Tuesday, September 18, 2012

Raspberry Configuration

I have been spending a fair amount of time on my Ubuntu development environment and needed to get the Raspberry Pi configured to mirror the laptop: 

Get all the latest updates for packages that are installed as well as package indices: 

sudo apt-get updates
 
Install VNC server so that when I do need a graphical environment it is there for me:

sudo apt-get install tightvncserver
vncserver :1 -geometry 1024x728 -depth 24

Setup VNC to start on boot:

This last command is what starts VNC automatically...
sudo update-rc.d tightvncserver defaults

Start manually
sudo /etc/init.d/tightvncserver start

Install an FTP client and server (note that the FTP server will be installed to start automagically):

sudo apt-get install ftp
sudo apt-get install proftpd

Setup Python with the add-ons that I need for my Robot:

sudo apt-get install python-serial
sudo apt-get install python-opencv
sudo apt-get install python-imaging

Install the Arduino environment (won’t need it often but thought it should be there):

sudo apt-get install arduino
 
Install compass library (I had to copy this from development for latest version as I am not sure where I got it!)
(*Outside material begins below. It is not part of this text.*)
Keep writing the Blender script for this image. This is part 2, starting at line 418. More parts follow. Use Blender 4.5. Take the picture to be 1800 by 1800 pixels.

Install beanstalkd (and all of the rest just to get a Python interface library) for inter-process queue management:

apt-get install beanstalkd
PIP (all the rest is to get support for Python)
sudo apt-get install python-pip python-dev build-essential
sudo pip install --upgrade pip
sudo pip install --upgrade virtualenv
sudo apt-get build-dep python-yaml
sudo pip install PyYAML
beanstalkc
sudo pip install beanstalkc

With all of the above done my RPi was acting exactly as my development environment running Ubuntu on an Intel based laptop.   The RPi is, obviously, quite a bit slower but this is still an impressive feat!